>> start RECORDED INFORMATION

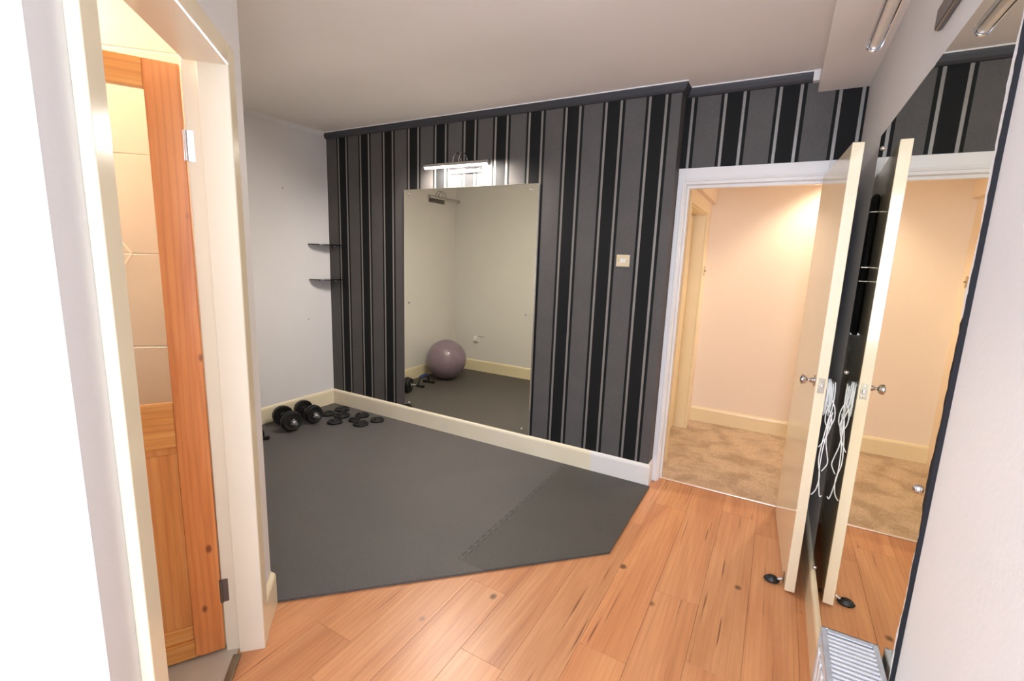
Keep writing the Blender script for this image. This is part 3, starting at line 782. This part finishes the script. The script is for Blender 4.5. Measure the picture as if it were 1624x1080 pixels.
# ------------------------------------------------------------------ cable hung on the wall-side knob
# placed in the door's own frame and then turned into world space
Dm = Matrix.Translation(HA) @ Matrix.Rotation(drz, 4, 'Z')
hook = Dm @ Vector((KX, DT+.013, 1.006))
cb = thing('cable', 'white cable coiled over the wall-side knob of the cream door', 'cable', hook)
dxl = (Dm.to_3x3() @ Vector((1, 0, 0))); dyl = (Dm.to_3x3() @ Vector((0, 1, 0)))
def C(a, b, z): return dxl*a + dyl*b + Vector((0, 0, z))
bm = bmesh.new()
pts = []
for k in range(8):
    off = -.009 + .0038*k
    h = .150 + .016*math.sin(k*2.1); wd = .034 + .005*math.cos(k*1.7)
    for j in range(20):
        a = 2*math.pi*j/20
        pts.append(C(math.sin(a)*wd, off + .004*math.sin(a+k) + .0038*j/20 + .004*math.sin(k*1.9)*(1-math.cos(a))/2, .014 - h/2 + math.cos(a)*h/2))
tube(bm, pts, .0025, 7)
obj('coil', bm, WHITE_PLASTIC, cb, smooth=True)
for path in (
    [(.036, .012, -.06), (.040, .030, -.10), (.042, .034, -.15), (.042, .020, -.19), (.042, .004, -.17), (.042, .002, -.12), (.040, .016, -.075)],
    [(.040, -.006, -.08), (.044, .010, -.11), (.046, .026, -.16), (.046, .018, -.22), (.046, .000, -.27), (.044, -.008, -.285)],
    [(.038, .022, -.10), (.046, .014, -.18), (.048, .018, -.26), (.048, .028, -.31), (.048, .034, -.35), (.048, .020, -.385), (.046, .016, -.39)],
    [(.040, .016, -.14), (.050, .004, -.25), (.052, .000, -.34), (.052, .012, -.41), (.052, .008, -.47), (.052, -.004, -.50), (.050, -.010, -.505)],
    [(.038, .026, -.12), (.050, .010, -.27), (.052, .008, -.38), (.052, .016, -.46), (.052, .024, -.505), (.050, .032, -.50)]):
    bm = bmesh.new(); tube(bm, spline([C(*p) for p in path], 8), .0023, 7); obj('loose_strand', bm, WHITE_PLASTIC, cb, smooth=True)

# black exercise band pouch on the wall side of the door
pc = Dm @ Vector((.232, DT, 1.84))
pouch = thing('hanging_pouch', 'long black fabric pouch on the wall side of the cream door, seen in the mirror', 'pouch', pc, drz)
bm = BM((-.15, .15, .002, .030, -.66, 0)); obj('sleeve', bm, BLACK_FABRIC, pouch, bevel=.010, bseg=3)
for z in (-.08, -.335, -.40):
    obj('metal_band', BM((-.153, .153, .0, .0325, z-.002, z+.002)), STEEL, pouch, bevel=.0008)
obj('end_clip', BM((-.02, .02, .004, .026, -.675, -.655)), CHROME, pouch, bevel=.003)

# ------------------------------------------------------------------ radiator under the right mirror
RY1, RY0, RZ = 1.168, .30, .700
ra = thing('radiator', 'white panel radiator with silver top grille at the lower right', 'radiator', (.222, (RY0+RY1)/2, .12))
hy = (RY1-RY0)/2; hz = RZ-.12
bm = bmesh.new(); box(bm, -.048, -.034, -hy+.004, hy-.004, 0, hz-.012)
obj('front_panel', bm, RAD_PAINT, ra, bevel=.004)
n = 24
for k in range(n):
    y = -hy+.022 + (2*hy-.044)*k/(n-1)
    bm = BM((-.0525, -.047, y-.010, y+.010, .035, hz-.045)); obj('flute', bm, RAD_PAINT, ra, bevel=.004, bseg=2)
obj('back_panel', BM((.032, .044, -hy+.004, hy-.004, 0, hz-.012)), RAD_PAINT, ra, bevel=.004)
obj('side_cover', BM((-.052, .052, hy-.006, hy, .02, hz)), RAD_GREY, ra, bevel=.002)
obj('side_cover', BM((-.052, .052, -hy, -hy+.006, .02, hz)), RAD_GREY, ra, bevel=.002)
gr = obj('top_grille', BM((-.052, -.041, -hy, hy, hz-.010, hz), (.041, .052, -hy, hy, hz-.010, hz), (-.041, .041, hy-.016, hy, hz-.010, hz), (-.041, .041, -hy, -hy+.016, hz-.010, hz)), RAD_GREY, ra, bevel=.002)
sl = BM((-.042, .042, -.0021, .0021, -.012, 0)); first = None
k = 0
y = hy-.026
while y > -hy+.02:
    if first is None:
        first = obj('slat', sl, RAD_PAINT, gr, loc=(0, y, hz-.0005))
    else:
        o = first.copy(); COL.objects.link(o); o.parent = gr; o.location = (0, y, hz-.0005)
    y -= .0128
for s in (-1, 1):
    obj('grille_gap_shade', BM((s*.012-.012, s*.012+.012, -hy+.02, hy-.02, .03, hz-.022)), BLACK_PLASTIC, ra)  # black blocks below the slats paint in the shade of the grille gaps
    obj('wall_bracket', BM((.044, XR-.224, s*.28-.015, s*.28+.015, .10, .50)), GREY_METAL, ra)
for s in (-1, 1):
    bm = bmesh.new(); tube(bm, [(0, s*(hy+.02), .03), (0, s*(hy+.02), -.12)], .0075, 10); pp = obj('pipe', bm, CHROME, ra, smooth=True)
    bm = bmesh.new(); tube(bm, [(0, s*(hy-.01), .03), (0, s*(hy+.032), .03)], .011, 12); obj('valve', bm, CHROME, pp, smooth=True)

# old plug holes in the far left wall
for y, z in ((2.60, 2.00), (2.80, .87)):
    bm = bmesh.new(); lathe(bm, [(0, .0012), (.004, .001), (.0055, 0)], 10, Matrix.Translation((XL, y, z)) @ along((1, 0, 0)))
    obj('plug_hole', bm, plain('plug_brown', (120, 90, 70), .8), bpy.data.objects['wall_left'], smooth=True)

>> end RECORDED INFORMATION

Reproduce the whole listing exactly, but not the images in it.

Keep writing the Blender script for this image. This is part 3, starting at line 782. This part finishes the script. The script is for Blender 4.5. Measure the picture as if it were 1624x1080 pixels.
# ------------------------------------------------------------------ cable hung on the wall-side knob
# placed in the door's own frame and then turned into world space
Dm = Matrix.Translation(HA) @ Matrix.Rotation(drz, 4, 'Z')
hook = Dm @ Vector((KX, DT+.013, 1.006))
cb = thing('cable', 'white cable coiled over the wall-side knob of the cream door', 'cable', hook)
dxl = (Dm.to_3x3() @ Vector((1, 0, 0))); dyl = (Dm.to_3x3() @ Vector((0, 1, 0)))
def C(a, b, z): return dxl*a + dyl*b + Vector((0, 0, z))
bm = bmesh.new()
pts = []
for k in range(8):
    off = -.009 + .0038*k
    h = .150 + .016*math.sin(k*2.1); wd = .034 + .005*math.cos(k*1.7)
    for j in range(20):
        a = 2*math.pi*j/20
        pts.append(C(math.sin(a)*wd, off + .004*math.sin(a+k) + .0038*j/20 + .004*math.sin(k*1.9)*(1-math.cos(a))/2, .014 - h/2 + math.cos(a)*h/2))
tube(bm, pts, .0025, 7)
obj('coil', bm, WHITE_PLASTIC, cb, smooth=True)
for path in (
    [(.036, .012, -.06), (.040, .030, -.10), (.042, .034, -.15), (.042, .020, -.19), (.042, .004, -.17), (.042, .002, -.12), (.040, .016, -.075)],
    [(.040, -.006, -.08), (.044, .010, -.11), (.046, .026, -.16), (.046, .018, -.22), (.046, .000, -.27), (.044, -.008, -.285)],
    [(.038, .022, -.10), (.046, .014, -.18), (.048, .018, -.26), (.048, .028, -.31), (.048, .034, -.35), (.048, .020, -.385), (.046, .016, -.39)],
    [(.040, .016, -.14), (.050, .004, -.25), (.052, .000, -.34), (.052, .012, -.41), (.052, .008, -.47), (.052, -.004, -.50), (.050, -.010, -.505)],
    [(.038, .026, -.12), (.050, .010, -.27), (.052, .008, -.38), (.052, .016, -.46), (.052, .024, -.505), (.050, .032, -.50)]):
    bm = bmesh.new(); tube(bm, spline([C(*p) for p in path], 8), .0023, 7); obj('loose_strand', bm, WHITE_PLASTIC, cb, smooth=True)

# black exercise band pouch on the wall side of the door
pc = Dm @ Vector((.232, DT, 1.84))
pouch = thing('hanging_pouch', 'long black fabric pouch on the wall side of the cream door, seen in the mirror', 'pouch', pc, drz)
bm = BM((-.15, .15, .002, .030, -.66, 0)); obj('sleeve', bm, BLACK_FABRIC, pouch, bevel=.010, bseg=3)
for z in (-.08, -.335, -.40):
    obj('metal_band', BM((-.153, .153, .0, .0325, z-.002, z+.002)), STEEL, pouch, bevel=.0008)
obj('end_clip', BM((-.02, .02, .004, .026, -.675, -.655)), CHROME, pouch, bevel=.003)

# ------------------------------------------------------------------ radiator under the right mirror
RY1, RY0, RZ = 1.168, .30, .700
ra = thing('radiator', 'white panel radiator with silver top grille at the lower right', 'radiator', (.222, (RY0+RY1)/2, .12))
hy = (RY1-RY0)/2; hz = RZ-.12
bm = bmesh.new(); box(bm, -.048, -.034, -hy+.004, hy-.004, 0, hz-.012)
obj('front_panel', bm, RAD_PAINT, ra, bevel=.004)
n = 24
for k in range(n):
    y = -hy+.022 + (2*hy-.044)*k/(n-1)
    bm = BM((-.0525, -.047, y-.010, y+.010, .035, hz-.045)); obj('flute', bm, RAD_PAINT, ra, bevel=.004, bseg=2)
obj('back_panel', BM((.032, .044, -hy+.004, hy-.004, 0, hz-.012)), RAD_PAINT, ra, bevel=.004)
obj('side_cover', BM((-.052, .052, hy-.006, hy, .02, hz)), RAD_GREY, ra, bevel=.002)
obj('side_cover', BM((-.052, .052, -hy, -hy+.006, .02, hz)), RAD_GREY, ra, bevel=.002)
gr = obj('top_grille', BM((-.052, -.041, -hy, hy, hz-.010, hz), (.041, .052, -hy, hy, hz-.010, hz), (-.041, .041, hy-.016, hy, hz-.010, hz), (-.041, .041, -hy, -hy+.016, hz-.010, hz)), RAD_GREY, ra, bevel=.002)
sl = BM((-.042, .042, -.0021, .0021, -.012, 0)); first = None
k = 0
y = hy-.026
while y > -hy+.02:
    if first is None:
        first = obj('slat', sl, RAD_PAINT, gr, loc=(0, y, hz-.0005))
    else:
        o = first.copy(); COL.objects.link(o); o.parent = gr; o.location = (0, y, hz-.0005)
    y -= .0128
for s in (-1, 1):
    obj('grille_gap_shade', BM((s*.012-.012, s*.012+.012, -hy+.02, hy-.02, .03, hz-.022)), BLACK_PLASTIC, ra)  # black blocks below the slats paint in the shade of the grille gaps
    obj('wall_bracket', BM((.044, XR-.224, s*.28-.015, s*.28+.015, .10, .50)), GREY_METAL, ra)
for s in (-1, 1):
    bm = bmesh.new(); tube(bm, [(0, s*(hy+.02), .03), (0, s*(hy+.02), -.12)], .0075, 10); pp = obj('pipe', bm, CHROME, ra, smooth=True)
    bm = bmesh.new(); tube(bm, [(0, s*(hy-.01), .03), (0, s*(hy+.032), .03)], .011, 12); obj('valve', bm, CHROME, pp, smooth=True)

# old plug holes in the far left wall
for y, z in ((2.60, 2.00), (2.80, .87)):
    bm = bmesh.new(); lathe(bm, [(0, .0012), (.004, .001), (.0055, 0)], 10, Matrix.Translation((XL, y, z)) @ along((1, 0, 0)))
    obj('plug_hole', bm, plain('plug_brown', (120, 90, 70), .8), bpy.data.objects['wall_left'], smooth=True)